Stated goal » Repeat only the lines running from the beginning of the material through the line that contains "PI = math.pi".

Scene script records

_ _ _ _

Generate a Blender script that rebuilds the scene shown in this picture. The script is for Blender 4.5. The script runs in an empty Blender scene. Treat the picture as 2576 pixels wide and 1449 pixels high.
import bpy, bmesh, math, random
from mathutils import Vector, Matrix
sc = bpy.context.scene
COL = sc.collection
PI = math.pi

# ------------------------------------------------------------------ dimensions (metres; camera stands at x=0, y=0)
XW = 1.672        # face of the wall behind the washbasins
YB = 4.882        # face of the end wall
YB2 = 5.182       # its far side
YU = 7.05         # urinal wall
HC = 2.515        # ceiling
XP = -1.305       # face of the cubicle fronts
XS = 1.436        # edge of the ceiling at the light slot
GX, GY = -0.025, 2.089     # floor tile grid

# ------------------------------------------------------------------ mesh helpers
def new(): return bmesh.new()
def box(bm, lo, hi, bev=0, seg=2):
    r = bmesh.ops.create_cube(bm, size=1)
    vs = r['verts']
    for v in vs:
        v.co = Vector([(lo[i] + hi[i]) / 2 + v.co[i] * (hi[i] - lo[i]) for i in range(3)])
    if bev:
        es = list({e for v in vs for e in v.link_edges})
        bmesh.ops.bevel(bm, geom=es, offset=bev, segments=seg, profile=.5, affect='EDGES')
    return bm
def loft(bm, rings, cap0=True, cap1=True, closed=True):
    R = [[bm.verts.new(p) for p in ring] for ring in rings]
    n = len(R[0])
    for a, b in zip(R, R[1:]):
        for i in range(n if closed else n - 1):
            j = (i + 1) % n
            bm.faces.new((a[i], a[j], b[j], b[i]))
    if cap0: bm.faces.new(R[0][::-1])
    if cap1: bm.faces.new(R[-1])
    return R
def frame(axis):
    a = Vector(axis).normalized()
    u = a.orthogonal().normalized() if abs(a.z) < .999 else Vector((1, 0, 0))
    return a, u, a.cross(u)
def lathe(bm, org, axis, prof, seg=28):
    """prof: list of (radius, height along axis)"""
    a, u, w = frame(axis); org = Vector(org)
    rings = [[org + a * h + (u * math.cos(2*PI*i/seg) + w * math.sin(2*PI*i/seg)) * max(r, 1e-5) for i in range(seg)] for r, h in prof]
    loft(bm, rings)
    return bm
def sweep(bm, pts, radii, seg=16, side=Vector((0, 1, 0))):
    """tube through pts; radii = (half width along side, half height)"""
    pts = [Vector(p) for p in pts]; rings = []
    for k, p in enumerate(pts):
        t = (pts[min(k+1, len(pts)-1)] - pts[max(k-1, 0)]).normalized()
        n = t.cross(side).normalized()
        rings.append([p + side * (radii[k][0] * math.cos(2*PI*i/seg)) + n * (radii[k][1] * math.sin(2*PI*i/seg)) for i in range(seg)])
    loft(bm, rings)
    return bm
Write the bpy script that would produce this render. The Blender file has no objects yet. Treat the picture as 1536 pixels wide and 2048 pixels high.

_ _ _ _

Written answer »
Generate a Blender script that rebuilds the scene shown in this picture. The script is for Blender 4.5. The script runs in an empty Blender scene. Treat the picture as 2576 pixels wide and 1449 pixels high.
import bpy, bmesh, math, random
from mathutils import Vector, Matrix
sc = bpy.context.scene
COL = sc.collection
PI = math.pi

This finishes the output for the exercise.